We should not treat any program as sacred. My litmus test for what should be cut or repurposed revolves around the quality of the data on which an objective assessment can be based, and the degree to which it is explicitly and intentionally connected to other, complementary programs.
A program for which value cannot be demonstrated quantitatively (or at least concrete progress toward value creation, given timeline considerations) from metrics that same program collects should probably be slated for at least reform of how it collects and reports impact. A program that does not obviously connect to both upstream and downstream support should probably be restructured to explicitly align with what comes before and after to ensure no gaps. A narrowly scoped program that provides funding for just one piece of the puzzle without working hand-in-glove with complementary programs should have their mandate updated to be an active participant in ensuring that support recipients have access to the rest of the resources they need. A program that is unwilling to engage with pre-revenue companies should have its risk tolerance recalibrated.

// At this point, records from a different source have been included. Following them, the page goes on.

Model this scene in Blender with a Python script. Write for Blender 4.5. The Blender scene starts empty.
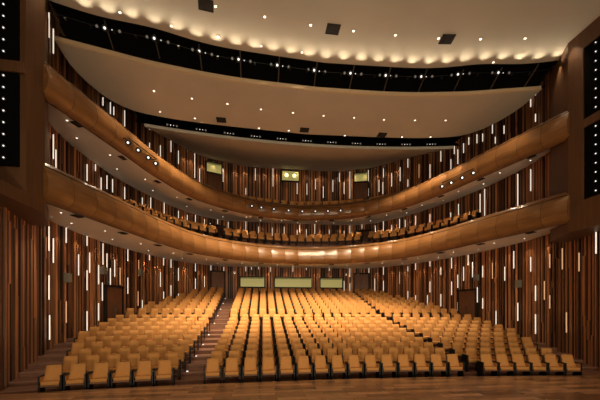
import bpy, bmesh, math, random
from mathutils import Vector, Matrix
random.seed(7)
S = bpy.context.scene
C = S.collection
PI = math.pi

# ------------------------------------------------------------ camera
cam_d = bpy.data.cameras.new('camera')
cam = bpy.data.objects.new('camera', cam_d); C.objects.link(cam)
cam_d.sensor_width = 36; cam_d.lens = 320/600*36
cam_d.shift_y = (312-200)/600
cam_d.clip_end = 200
cam.location = (-2.65, 0, 2.3)
cam.rotation_euler = (PI/2, 0, -math.radians(7.5))
S.camera = cam
# ------------------------------------------------------------ world, exposure
w = bpy.data.worlds.new('dim_stage_house'); S.world = w; w.use_nodes = True
w.node_tree.nodes['Background'].inputs[0].default_value = (1.0, .80, .54, 1)
w.node_tree.nodes['Background'].inputs[1].default_value = .58
S.view_settings.view_transform = 'Standard'; S.view_settings.look = 'None'
S.view_settings.gamma = 1; S.view_settings.exposure = 0.0
WARM = (1.0, .82, .56)
P_HALL, P_WALL, P_SOFF = 940, 26, 95

def spot(name, loc, to, power, angle=60, blend=.6, size=.08, col=WARM):
    d = bpy.data.lights.new(name, 'SPOT'); d.energy = power; d.color = col
    d.spot_size = math.radians(angle); d.spot_blend = blend; d.shadow_soft_size = size
    o = bpy.data.objects.new(name, d); C.objects.link(o); o.location = loc
    o.rotation_euler = (Vector(to)-Vector(loc)).to_track_quat('-Z', 'Y').to_euler()
    return o

# unseen fill lamps, added over the stage to light the front of the house
for x in (-7, -3.5, 0, 3.5, 7):
    spot('house_front_fill', (x, -1.0, 11.5), (x*.9, 16, 2.0), 200, 70, .8, .25)

for sg in (-1, 1):      # added side fill, out of view, crossing over to brighten the side walls
    spot('side_wall_fill', (-sg*6, 0, 9.5), (sg*10.5, 15, 4.0), 520, 70, .9, .25)
    spot('side_wall_fill', (-sg*3, -1, 9.5), (sg*7, 22, 8), 650, 60, .9, .25)
for x in (-5, 0, 5):    # unseen low fill, added to brighten the soffits and walls from below
    spot('low_soffit_fill', (x, -3.2, .6), (x*1.1, 17, 8), 1250, 100, .9, .3)
for x in (-6, -2, 2, 6):  # extra lamps out of view, added to brighten the stage floor
    spot('stage_floor_fill', (x, 4.5, 11.8), (x, 6.5, 0.2), 500, 80, .8, .2)
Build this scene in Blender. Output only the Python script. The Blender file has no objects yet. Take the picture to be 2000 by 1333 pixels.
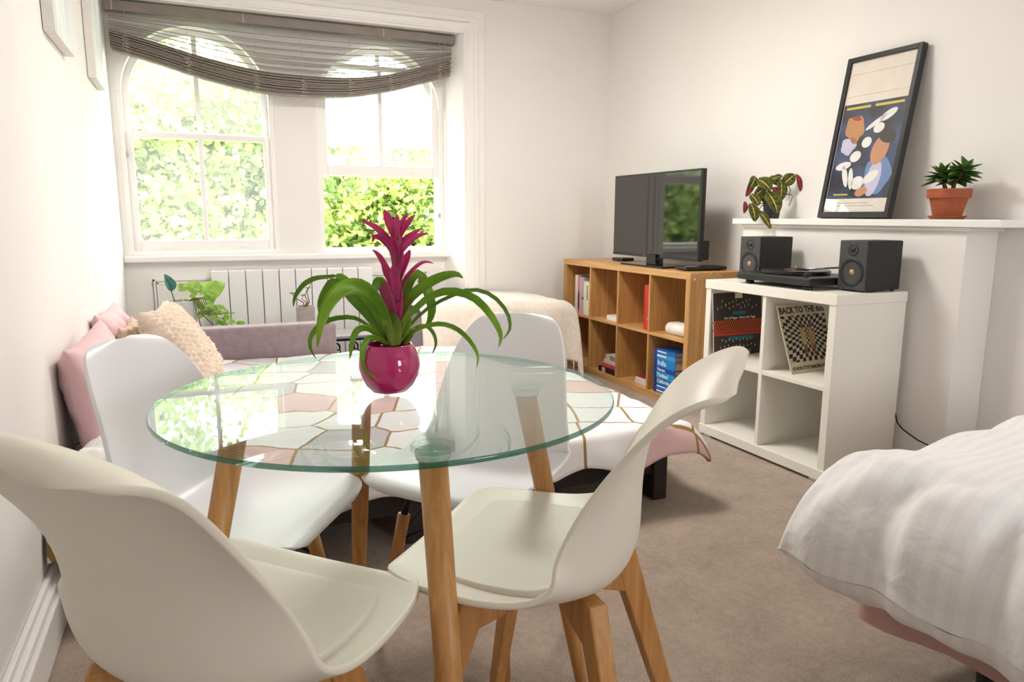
import bpy, bmesh, math, random
from mathutils import Vector, Matrix, noise
random.seed(7)
S = bpy.context.scene
COL = S.collection
PI = math.pi

# ------------------------------------------------------------------ camera
CAM_F, YAW, PITCH, ROLL, CAM_Z = 1407.5, 0.4090, 0.1705, -0.0032, 1.0672
_f = Vector((math.sin(YAW)*math.cos(PITCH), math.cos(YAW)*math.cos(PITCH), -math.sin(PITCH)))
_r = Vector((math.cos(YAW), -math.sin(YAW), 0)); _d = _f.cross(_r)
CR = _r*math.cos(ROLL) + _d*math.sin(ROLL)
CD = _d*math.cos(ROLL) - _r*math.sin(ROLL)
CF = _f
cd = bpy.data.cameras.new('camera'); cam = bpy.data.objects.new('camera', cd); COL.objects.link(cam)
cd.sensor_width = 36; cd.lens = CAM_F/2000*36; cd.clip_start = 0.02; cd.clip_end = 200
cam.matrix_world = Matrix(((CR.x, -CD.x, -CF.x, 0), (CR.y, -CD.y, -CF.y, 0), (CR.z, -CD.z, -CF.z, CAM_Z), (0, 0, 0, 1)))
S.camera = cam
CAM = Vector((0, 0, CAM_Z))

# ------------------------------------------------------------------ world, sun, exposure
w = bpy.data.worlds.new('world'); S.world = w; w.use_nodes = True
bg = w.node_tree.nodes['Background']; bg.inputs['Color'].default_value = (0.97, 0.975, 0.985, 1); bg.inputs['Strength'].default_value = 7.0
sd = bpy.data.lights.new('sun', 'SUN'); sd.energy = 4.0; sd.angle = 0.02; sd.color = (1, .95, .86)
sun = bpy.data.objects.new('sun', sd); COL.objects.link(sun)
sun.rotation_euler = Vector((-0.62, 0.36, -0.9)).to_track_quat('-Z', 'Y').to_euler()
S.view_settings.view_transform = 'Standard'; S.view_settings.look = 'None'
S.view_settings.gamma = 1; S.view_settings.use_curve_mapping = False
S.view_settings.exposure = 1.05

XL, XR, YB, YR, YF, ZC = -0.42, 2.85, 4.85, 5.03, -1.9, 2.52

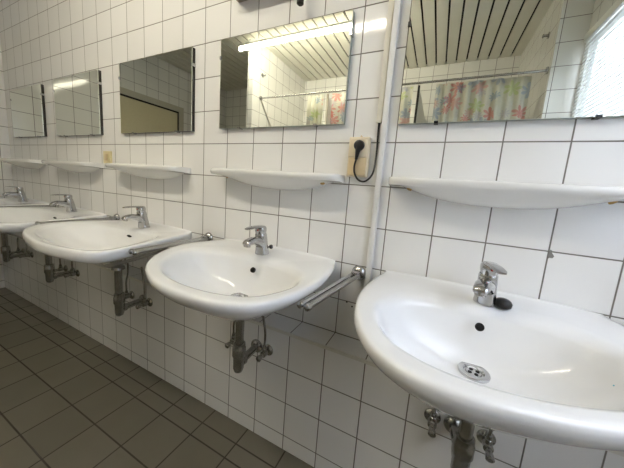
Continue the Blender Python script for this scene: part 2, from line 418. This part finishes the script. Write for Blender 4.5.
    if kind == 'round':
        o.lathe((0.026 if name == 'middle' else 0.004, -0.192, -0.042), (0,-0.84,0.55), [(-0.006,0.010),(0.0015,0.0105),(0.003,0.0085),(0.0012,0.0080),(0.001,0.0005)], 24)
    else:
        p = Vector((0.018, -0.172, -0.036)); d_ = Vector((0,-0.8,0.6)); v_ = Vector((0,0.6,0.8))
        rg = [[p + d_*h_ + Vector((1,0,0))*0.016*math.cos(q) + v_*0.0055*math.sin(q) for q in (2*PI*k_/24 for k_ in range(24))] for h_ in (-0.004, 0.0025)]
        o.loft(rg)
    o.build('overflow_hole', M_['hole'], t)
    return t

CX = {5: 0.290, 4: -0.465, 3: -1.275, 2: -2.085, 1: -2.90}
LB = {5: 'large oval white washbasin nearest the camera, black plug lying beside its tap',
      4: 'oval white washbasin in the middle, between the vertical white duct and the squarer basins',
      3: 'white washbasin with straight flared sides and slot overflow, next left of the oval middle basin',
      2: 'flared white washbasin second from the far left corner, below the second mirror',
      1: 'farthest white washbasin, partly cut by the left picture edge beside the corner'}
bs = {5: basin('nearest'), 4: basin('middle'), 3: basin('flared')}
bs[2] = copy_tree(bs[3]); bs[1] = copy_tree(bs[3])
for k, o in bs.items():
    o.location = (CX[k], 0, RIM); tag(o, LB[k], 'washbasin', 'row of wall hung washbasins')
from mathutils.bvhtree import BVHTree
_me = [c for c in bs[5].children if c.name.startswith('basin')][0].data
_bvh = BVHTree.FromPolygons([v.co for v in _me.vertices], [p.vertices for p in _me.polygons])
for (x, y, r_) in ((0.125, -0.395, 0.0021), (0.131, -0.393, 0.0016), (0.225, -0.265, 0.0015)):
    hit = _bvh.ray_cast(Vector((x, y, 0.1)), Vector((0, 0, -1)))
    MB().lathe(hit[0], hit[1] if hit[1].z > 0 else -hit[1], [(-0.001, r_), (0.0003, r_), (0.0006, r_*0.3)], 10).build('paint_speck', M_['blue'], bs[5])

# ------------------------------------------------------------------ mixer taps (local: base at origin, spout towards -y)
def sec(cx_, cy_, cz_, hw, hh, tilt, n=24, e=2.6):
    """rounded-rectangle section; plane normal in the yz plane at angle tilt from +z"""
    out = []
    for k in range(n):
        a = 2*PI*k/n; ca, sa = math.cos(a), math.sin(a)
        u = math.copysign(abs(ca)**(2/e), ca)*hw*1.12; v = math.copysign(abs(sa)**(2/e), sa)*hh
        out.append((cx_+u, cy_+v*math.cos(tilt), cz_+v*math.sin(tilt)))
    return out
def make_tap(lever_turn=0.0, knob=False):
    t = empty('mixer_tap')
    b = MB()
    b.loft([sec(0,0,-0.001,0.024,0.026,0), sec(0,0,0.004,0.0245,0.0265,0), sec(0,-0.002,0.02,0.0225,0.0235,0), sec(0,-0.006,0.045,0.021,0.022,0.05),
            sec(0,-0.011,0.068,0.0205,0.022,0.12), sec(0,-0.014,0.082,0.020,0.021,0.15), sec(0,-0.0145,0.087,0.018,0.019,0.15)])
    b.build('body', M_['chrome'], t, angle=50)
    s = MB()
    tl = PI/2
    s.loft([sec(0,-0.004,0.046,0.019,0.026,tl), sec(0,-0.025,0.050,0.0195,0.023,tl+0.05), sec(0,-0.045,0.059,0.0185,0.0165,tl+0.1), sec(0,-0.070,0.0640,0.0175,0.0135,tl), 
            sec(0,-0.093,0.0605,0.0160,0.0120,tl-0.1), sec(0,-0.104,0.058,0.0145,0.0100,tl-0.15), sec(0,-0.108,0.057,0.0105,0.006,tl-0.15)])
    s.build('spout', M_['chrome'], t, angle=60)
    a = MB(); a.lathe((0,-0.096,0.056), (0,-0.12,-1), [(0,0.0125),(0.012,0.0125),(0.013,0.010),(0.011,0.0095),(0.0105,0.0005)], 24); a.build('aerator', M_['steel'], t)
    # lever pivots on the body top
    def R(rings):
        cz = math.cos(lever_turn); sz = math.sin(lever_turn); oy = -0.014
        return [[(p[0]*cz-(p[1]-oy)*sz, oy+p[0]*sz+(p[1]-oy)*cz, p[2]) for p in r_] for r_ in rings]
    l = MB()
    l.loft(R([sec(0,-0.0145,0.086,0.0175,0.0185,0.15), sec(0,-0.015,0.098,0.0195,0.020,0.15), sec(0,-0.016,0.108,0.0195,0.020,0.12), sec(0,-0.017,0.115,0.0165,0.0165,0.05), sec(0,-0.017,0.1175,0.010,0.010,0)]))
    l.loft(R([sec(0,0.000,0.109,0.012,0.006,tl), sec(0,-0.020,0.1125,0.0165,0.006,tl), sec(0,-0.045,0.115,0.0150,0.0045,tl), sec(0,-0.068,0.1155,0.0140,0.0045,tl), sec(0,-0.090,0.114,0.0130,0.0038,tl), sec(0,-0.103,0.1125,0.0085,0.0025,tl)]))
    lv = l.build('lever', M_['chrome'], t, angle=60)
    if True:
        q = MB(); rr = R([[(0.003*math.cos(2*PI*k/12), -0.0365+o_, 0.101+0.003*math.sin(2*PI*k/12)) for k in range(12)] for o_ in (0.002, 0.0)])
        q.loft(rr); q.build('temperature_mark', M_['red'], lv)
    if knob:
        kb = MB(); kb.lathe((0.0, 0.018, 0.022), (1,0.35,0.2), [(0.012,0.003),(0.020,0.003),(0.021,0.008),(0.030,0.0095),(0.034,0.006)], 18)
        kb.build('pop_up_knob', M_['black'], t)
    return t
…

We are being asked to balance conflicting goals that will play out on different timescales: build a self-sufficient Canada powered by innovation, invest in defence and the NATO Alliance, and at the same time tighten our belts to weather the short term economic storm caused by our neighbors to the south. As defence spending ramps up and Canada seeks to build economic resilience and reduce economic dependencies, we must take a long view of what it will take to achieve this. Innovation today lays the foundation for economic resilience and security tomorrow.
If we work to increase cohesion and demonstrable impact across the board, efficiency will follow.